We take a look at Laplace's equation $\Delta u=0, u:\mathbb{R}^n\rightarrow\mathbb{R}$ and want to look for explicit solutions, firstly, since Laplace's equation is invariant under rotations, for radial solutions, i.e. $r=|x|=(x_1^2+\dots+x_n^2)^{1/2}$. Let us try to find a solution $u$ of the form $u(x)=v(r)$, where $v$ is to be selected so that $\Delta u=0$ holds, if possible. Note that $\frac{\partial r}{\partial x_i}=\frac{x_i}{r} (x\neq0,i=1,...,n)$. We thus have $u_{x_i}=v'(r)\frac{x_i}{r},\;u_{x_ix_i}=v''(r)\frac{x_i^2}{r^2}+v'(r)(\frac{1}{r}-\frac{x_i^2}{r^3})$, for $i=1,...,n$, and so $\Delta u=v''(r)+\frac{n-1}{r}v'(r)$. Hence $\Delta u=0$ holds iff $v'' +\frac{n-1}{r}v'=0$. If $v'\neq0$, we deduce $\log(|v'|)'= \frac{v''}{v'}=\frac{1-n}{r}$ and hence $v'(r)=\frac{a}{r^{n-1}}$ for some constant $a$.
Now it is this last step I do not understand, why does $v'(r)=\frac{a}{r^{n-1}}$ for some $a$? I tried to calculate to log, or to rewrite the fraction $\frac{v''}{v'}$,but I couldn't figure it out. (I did manage to check all previous steps)

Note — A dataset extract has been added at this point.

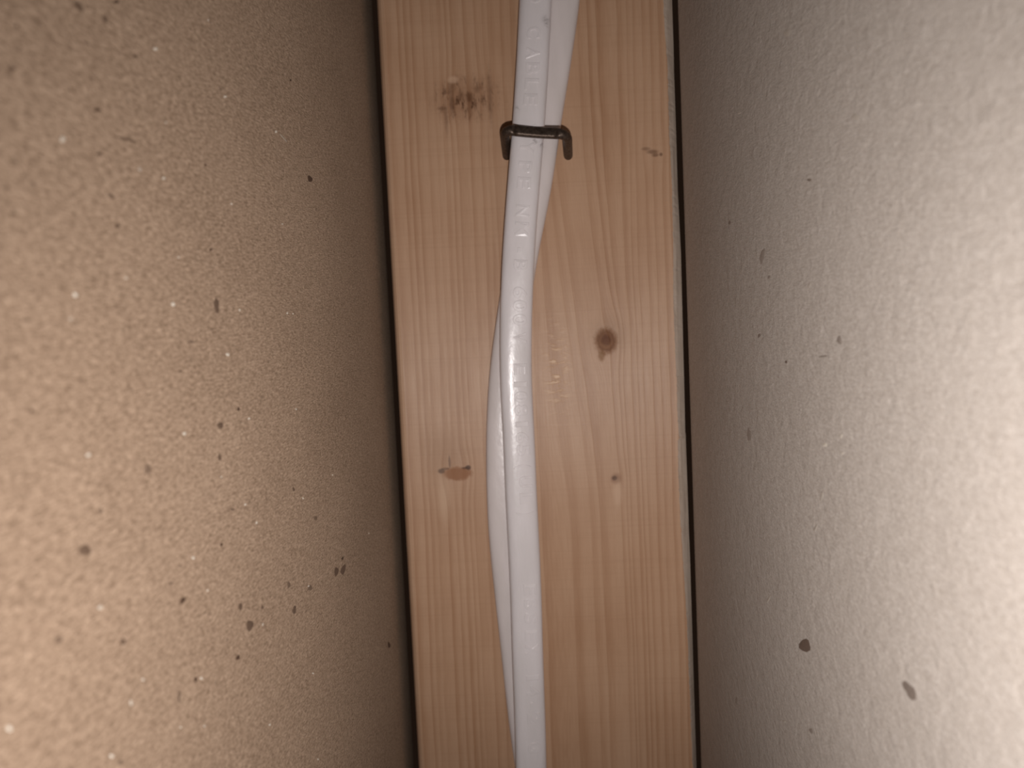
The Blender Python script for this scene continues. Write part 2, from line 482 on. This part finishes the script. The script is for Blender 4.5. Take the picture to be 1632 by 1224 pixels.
def build_stud():
    hw, dep = STUD_W / 2, 0.038
    rows = list(np.linspace(-1900, 3100, 60)) + list(np.linspace(-40, 1280, 300)) + [a_[0] for a_ in ARRIS]
    rows = sorted(set(float(r) for r in rows))
    zs, rings = [], []
    rr = random.Random(3)
    for r in rows:
        rc = min(max(r, -300), 1500)
        xb, xe = interp(ARRIS, rc)
        p0 = at(1085, r)
        z = p0.z
        if abs(z) > 0.62:
            continue
        jit = rr.uniform(-1, 1) * 0.00012
        xb_ = at(xb, rc).x + jit
        bev = 0.0026
        xe_ = at(xe, rc, bev).x
        xs = at(xe + 6.5, rc, 0.011).x          # where the rounded flank turns out of sight
        xs = max(xs, xe_ + 0.0008)
        xs = min(xs, hw + 0.0003)
        rl = 0.0024
        ring = []
        for k in range(5):                      # left eased arris
            t = math.pi / 2 * k / 4
            ring.append((-hw + rl - rl * math.cos(t), rl - rl * math.sin(t), z))
        for k in range(1, 8):
            ring.append((-hw + rl + (xb_ + hw - rl) * k / 8, 0.0, z))
        ring.append((xb_, 0.0, z))
        ring.append((xb_ + 0.35 * (xe_ - xb_), 0.0007 + abs(jit), z))
        ring.append((xe_, bev, z))
        ring.append((xs, 0.011, z))
        ring.append((xs, dep, z))
        ring.append((-hw, dep, z))
        rings.append(ring)
    n = len(rings[0])
    o = loft('stud', rings, [WOOD, ARRIS_M], smooth=False)
    me = o.data
    for p in me.polygons:
        xs_ = [me.vertices[v].co for v in p.vertices]
        if len(p.vertices) == 4:
            c = sum((v for v in xs_), Vector()) / 4
            flat = abs(p.normal.x) > 0.3 and c.x > 0.03 and 0.0 < c.y < 0.003
            if flat and c.y < 0.012:
                p.material_index = 1
    tag(o, 'pale knotty planed softwood stud standing upright between the two paper-faced boards', 'stud')
    return o
build_stud()

# ------------------------------------------------------------------ cables
HWID, HTHK, EXPN = 0.0048, 0.0024, 3.2

def cable_mat(name, tint):
    nt = NT(name)
    x, y, z = nt.coords()
    n1 = nt.noise(nt.vec(x * 0.25, y * 0.25, z * 0.06), 1.0, 3, 0.5)
    sm = nt.noise(nt.vec(x * 0.9, y, z * 0.9), 1.0, 3, 0.6)
    col = nt.mix(nt.sstep(n1, 0.3, 0.7), tint, (tint[0] * 0.93, tint[1] * 0.93, tint[2] * 0.92, 1))
    smudge = None
    for px, py, r_ in ((854,222,1.4), (845,214,1.0), (861,228,.9), (871,28,1.0), (872,35,.8), (824,172,.7)):
        c = at(px, py, -0.0098) * 1000
        q = (0.0 - ((x - c.x) / r_) * ((x - c.x) / r_) - ((z - c.z) / r_) * ((z - c.z) / r_)).exp()
        smudge = q if smudge is None else smudge.max(q)
    col = nt.mix(smudge * nt.sstep(sm, 0.42, 0.62) * 0.55, col, srgb(96,84,82))
    nt.put(nt.bsdf.inputs['Base Color'], col)
    nt.bsdf.inputs['Roughness'].default_value = 0.28
    nt.bsdf.inputs['Specular IOR Level'].default_value = 0.5
    nt.bsdf.inputs['Subsurface Weight'].default_value = 0.0
    nt.bump(nt.noise(nt.vec(x * 0.5, y * 0.5, z * 0.25), 1.0, 3, 0.55), 0.25, 0.0004)
    return nt.mat

JACKET = cable_mat('white_pvc_jacket', srgb(220,213,214))
JACKET2 = cable_mat('aged_white_pvc_jacket', srgb(213,203,201))

class Cable:
    """a flat two-core cable: centre line, width axis and outward axis along an image row"""
    def __init__(self, tab):
        self.tab = tab                              # row, centre column, height above the wood, twist in degrees
        self.rows = np.linspace(tab[0][0], tab[-1][0], 420)
        xs = [t[0] for t in tab]
        def smooth(k):
            v = np.interp(self.rows, xs, [t[k] for t in tab])
            ker = np.hanning(29)
            ker /= ker.sum()
            pad = np.concatenate([v[0] + (v[0] - v[1:15][::-1]), v, v[-1] + (v[-1] - v[-15:-1][::-1])])
            return np.convolve(pad, ker, 'valid')[:len(v)]
        cx, hh, tw = smooth(1), smooth(2), smooth(3)
        self.P = [at(c, r, -h) for c, r, h in zip(cx, self.rows, hh)]
        self.tw = tw
        self.fr = []
        for i in range(len(self.P)):
            t = (self.P[min(i + 1, len(self.P) - 1)] - self.P[max(i - 1, 0)]).normalized()
            wv = Vector((1, 0, 0))
            wv = (wv - t * wv.dot(t)).normalized()
            nv = wv.cross(t)
            if nv.y > 0:
                nv = -nv
            q = Matrix.Rotation(math.radians(tw[i]), 3, t)
            self.fr.append((q @ wv, q @ nv, t))
        self.zs = np.array([p.z for p in self.P])
    def frame_at_row(self, row):
        f = float(np.interp(row, self.rows, np.arange(len(self.rows))))
        return f
    def lerp(self, f):
        i = int(min(max(f, 0), len(self.P) - 2))
        k = f - i
        p = self.P[i].lerp(self.P[i + 1], k)
        wv = self.fr[i][0].lerp(self.fr[i + 1][0], k).normalized()
        nv = self.fr[i][1].lerp(self.fr[i + 1][1], k).normalized()
        return p, wv, nv
    def build(self, name, mat):
        rings = []
        N = 36
        for p, (wv, nv, t) in zip(self.P, self.fr):
            ring = []
            for j in range(N):
                th = 2 * math.pi * j / N
                c, s = math.cos(th), math.sin(th)
                ex, ey = 2 / 3.0, 2 / 2.1
                u = math.copysign(abs(c) ** ex, c) * HWID
                v = math.copysign(abs(s) ** ey, s) * HTHK
                ring.append(p + wv * u + nv * v)
            rings.append(ring)
        return loft(name, rings, mat)
    def surf(self, u):
        return HTHK * (1 - abs(u / HWID) ** 3.0) ** (1 / 2.1)

# row, centre column, height of the centre line (m), twist (deg; + turns the face to the left)
front_tab = [(-700,905,.0030,0),(-350,880,.0034,3),(-150,863,.0042,5),(0,853.5,.0056,7),(100,849,.0068,7),(200,842.5,.0074,6),(300,834,.0076,5),
             (400,826.5,.0077,2),(450,824.3,.0078,0),(500,822.5,.0078,-3),(550,821.5,.0079,-9),(600,822,.0079,-9),(650,824,.0079,-9),(700,827.5,.0078,-9),
             (750,829,.0077,-9),(800,831,.0077,-7),(850,834,.0076,-7),(950,838.5,.0076,-7),(1050,841,.0076,-7),(1150,845,.0076,-6),(1224,846.5,.0076,-6),
             (1400,851,.0072,-4),(1600,856,.0055,0),(2000,866,.0030,0)]
rear_tab = [(-700,965,.0026,0),(-350,935,.0026,0),(-150,912,.0026,0),(0,899,.0026,0),(100,884.5,.0026,0),(200,868,.0026,0),(300,854,.0026,0),
            (400,833,.0026,0),(450,825,.0026,0),(500,818,.0026,0),(550,810,.0026,0),(600,804,.0026,0),(660,800.5,.0026,0),(720,799,.0026,0),
            (800,800.5,.0026,0),(850,802.5,.0026,0),(950,813,.0026,0),(1050,824,.0026,0),(1150,834.5,.0026,0),(1200,841.5,.0026,0),
            (1300,858,.0026,0),(1450,885,.0026,0),(1700,905,.0026,0),(2000,930,.0026,0)]

front = Cable(front_tab)
cab = front.build('electrical_cable', JACKET)
tag(cab, 'upper flat white cable with embossed lettering, lying over the other cable on the stud', 'cable')
rear = Cable(rear_tab)
cab2 = rear.build('electrical_cable', JACKET2)
tag(cab2, 'lower plain white cable pressed to the wood, crossing behind the lettered cable', 'cable')

# lettering moulded into the jacket: words as (letter, image row of its centre)
WORDS = [
    [('D', 2)],
    [('C', 58), ('A', 90), ('B', 114), ('L', 139), ('E', 163)],
    [('T', 211), ('Y', 238), ('P', 269), ('E', 294)],
    [('N', 338), ('M', 367)],
    [('-', 400), ('B', 424)],
    [('6', 467), ('0', 488), ('0', 510), ('V', 538)],
    [('E', 588), ('1', 612), ('0', 632), ('8', 653), ('1', 675), ('6', 696), ('5', 716)],
    [('(', 742), ('U', 766), ('L', 792), (')', 816)],
    [('E', 936), ('S', 958), ('S', 981), ('E', 1008), ('X', 1031)],
    [('1', 1075), ('4', 1096), ('-', 1117), ('2', 1139)],
    [('G', 1185)],
]
SIDE = [(0, 0.0002), (130, 0.0005), (280, 0.0003), (400, 0.0008), (500, 0.0010), (600, 0.0010), (700, 0.0008), (770, 0.0013), (930, 0.0011), (1224, 0.0010)]
CAP, LWID = 0.0040, 0.0033

def glyph(ch):
    cu = bpy.data.curves.new('glyph', 'FONT')
    cu.body = ch
    cu.size = 1.0
    cu.offset = 0.010
    cu.extrude = 0.03
    cu.bevel_depth = 0.020
    cu.bevel_resolution = 1
    cu.resolution_u = 5
    o = bpy.data.objects.new('glyph', cu)
    C.objects.link(o)
    dg = bpy.context.evaluated_depsgraph_get()
    me = bpy.data.meshes.new_from_object(o.evaluated_get(dg))
    bpy.data.objects.remove(o)
    co = np.array([v.co[:] for v in me.vertices])
    fs = [tuple(p.vertices) for p in me.polygons]
    bpy.data.meshes.remove(me)
    bpy.data.curves.remove(cu)
    return co, fs
GL = {}
capref = glyph('H')[0]
cap_lo, cap_hi = capref[:, 1].min(), capref[:, 1].max()
PITCH = (front.P[0] - front.P[-1]).length / (front.rows[-1] - front.rows[0])
for word in WORDS:
    V, F = [], []
    for ch, row in word:
        if ch not in GL:
            GL[ch] = glyph(ch)
        co, fs = GL[ch]
        x0, x1 = co[:, 0].min(), co[:, 0].max()
        wid = {'1': 0.5, '-': 0.45, '(': 0.4, ')': 0.4, 'M': 1.25}.get(ch, 1.0) * LWID
        base = len(V)
        f0 = front.frame_at_row(row)
        per = (front.P[int(min(f0 + 1, len(front.P) - 1))] - front.P[int(f0)]).length
        side = interp(SIDE, row)
        zmax = co[:, 2].max()
        for cx_, cy_, cz_ in co:
            along = ((cx_ - x0) / (x1 - x0) - 0.5) * wid          # reading direction runs down the cable
            lat = ((cy_ - cap_lo) / (cap_hi - cap_lo) - 0.5) * CAP + side
            hgt = cz_ / zmax * 0.00021
            p, wv, nv = front.lerp(f0 + along / per)
            V.append(p + wv * lat + nv * (front.surf(lat) + hgt))
        F += [tuple(base + i for i in f) for f in fs]
    o = mesh_obj('embossed_lettering', V, F, JACKET, cab, smooth=False)

# ------------------------------------------------------------------ staple
def steel_mat():
    nt = NT('dark_steel')
    x, y, z = nt.coords()
    n1 = nt.noise(nt.vec(x, y, z), 1.2, 3, 0.6)
    col = nt.ramp(n1, [(0.3, srgb(70,58,50)), (0.7, srgb(104,90,80))])
    nt.put(nt.bsdf.inputs['Base Color'], col)
    nt.bsdf.inputs['Metallic'].default_value = 0.75
    nt.put(nt.bsdf.inputs['Roughness'], 0.36 + n1 * 0.2)
    nt.bump(n1, 0.4, 0.00025)
    return nt.mat
STEEL = steel_mat()

def build_staple():
    hC = -0.0118
    root = bpy.data.objects.new('cable_staple', None)
    C.objects.link(root)
    base_l, base_r = at(808, 247, 0.0), at(905.5, 247, 0.0)
    top_l, top_r = at(804, 207, hC), at(904, 214, hC)
    root.location = (base_l + base_r) / 2
    tag(root, 'dark steel staple straddling both white cables on the stud', 'staple')
    into_l = base_l + (base_l - top_l).normalized() * 0.006
    into_r = base_r + (base_r - top_r).normalized() * 0.006
    # path: leg, rounded bend, crown, bend, leg
    pts = []
    R = 0.0030
    dl, dc = (top_l - into_l).normalized(), (top_r - top_l).normalized()
    dr = (into_r - top_r).normalized()
    def bend(c, d0, d1):
        p0, p2 = c - d0 * R, c + d1 * R
        out = []
        for k in range(9):
            t = k / 8
            out.append(p0 * (1 - t) ** 2 + c * 2 * t * (1 - t) + p2 * t * t)
        return out
    b1, b2 = bend(top_l, dl, dc), bend(top_r, dc, dr)
    leg1 = [into_l.lerp(b1[0], k / 6) for k in range(7)] + b1[1:]
    crown = [b1[-1].lerp(b2[0], k / 10) for k in range(11)]
    # crown sags a little between the shoulders
    crown = [p + Vector((0, 0.0001, -0.00012)) * math.sin(math.pi * k / 10) for k, p in enumerate(crown)]
    leg2 = b2[:] + [b2[-1].lerp(into_r, k / 6) for k in range(1, 7)]
    path = leg1[:-1] + crown + leg2[1:]
    cuts = (0, len(leg1) - 1, len(leg1) - 1 + len(crown) - 1, len(path) - 1)
    rings = []
    nrm = dl.cross(dc).normalized()               # the plane of the staple
    for i, p in enumerate(path):
        t = (path[min(i + 1, len(path) - 1)] - path[max(i - 1, 0)]).normalized()
        b = nrm
        c = t.cross(b).normalized()
        on = min(max((i - cuts[1]) / 2 + 1, 0), max((cuts[2] - i) / 2 + 1, 0), 1.0)   # 1 on the crown
        rb = 0.0015 + 0.0001 * on                 # across the crown, along the cable
        rc = 0.0014 - 0.0005 * on                 # flattened by the hammer
        N, ring = 18, []
        for j in range(N):
            th = 2 * math.pi * j / N
            ex = 2 / (2 + 1.6 * on)
            u = math.copysign(abs(math.cos(th)) ** ex, math.cos(th)) * rb
            v = math.copysign(abs(math.sin(th)) ** ex, math.sin(th)) * rc
            ring.append(p + b * u + c * v - root.location)
        rings.append(ring)
    loft('crown', rings[cuts[1]:cuts[2] + 1], STEEL, root)
    loft('leg', rings[cuts[0]:cuts[1] + 1], STEEL, root)
    loft('leg', rings[cuts[2]:], STEEL, root)
build_staple()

Since $$ \frac{d}{dr}(\log |v'|)=\frac{1-n}{r}, $$ integration w.r.t. $r$ gives $$ \log |v'|=\int\frac{1-n}{r}\, dr=(1-n)\log r+C=\log r^{1-n}+C. $$ Exponentiating now gives $$ |v'|=e^Cr^{1-n} $$ or $$ v'=ar^{1-n},\quad a=\pm e^C, $$ where $a$ is some nonzero constant.